The Concord Coalition, a bipartisan budget-watchdog group, projects that Kerry and Bush would add about $1.3 trillion to the federal budget deficit over the next 10 years. Bush would do it mostly through tax cuts, Kerry through a combination of tax cuts and spending.

“You’re taking different routes to the same location,” said Robert Bixby, the organization’s executive director. “I don’t think either one of them has what I could call a plan to cut the deficit in half.”

Earlier Thursday, Kerry met in Des Moines, Iowa, with a small group of undecided voters to talk about rising health care costs, on a day when a new Kaiser Family Foundation report showed health care costs jumped 11 percent last year.

The voters told Kerry the cost of health care insurance is crushing them. One small-business owner said he fears he can no longer provide insurance to his workers.

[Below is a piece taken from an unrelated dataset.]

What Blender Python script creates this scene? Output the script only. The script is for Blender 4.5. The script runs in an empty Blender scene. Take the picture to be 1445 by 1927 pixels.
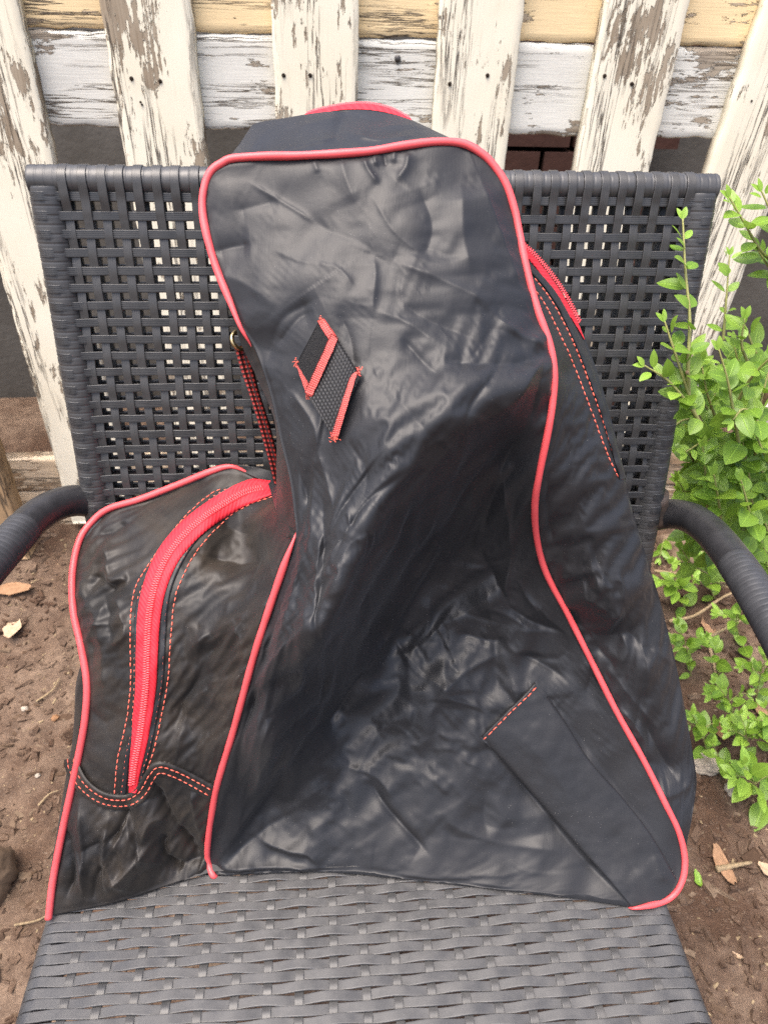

“There really is a way to lower your costs, and there’s been no effort over the last four years to lower your costs,” Kerry said. “This is really a runaway system. There’s been no effort consciously to help you, and that’s what this race is about. It’s a very fundamental choice.”

Kerry’s plan relies on tax credits to help families and employers afford health care insurance.

Later, Kerry attacked Bush’s tax cuts in remarks before the Baptists in New Orleans. Bush, Kerry said, “reduced taxes for the few” and made life harder for the middle class and the poor, “taking us back to two Americas- separate and unequal.”

In addition, Kerry quoted the Gospel of Matthew’s warning to beware of wolves in sheep’s clothing.

“The president who turns away from African-American needs, who scorns economic justice and affirmative action, who traffics in the politics of division, and then claims he is a friend of black America cannot conceal his identity, no matter what clothes he wears,” Kerry said.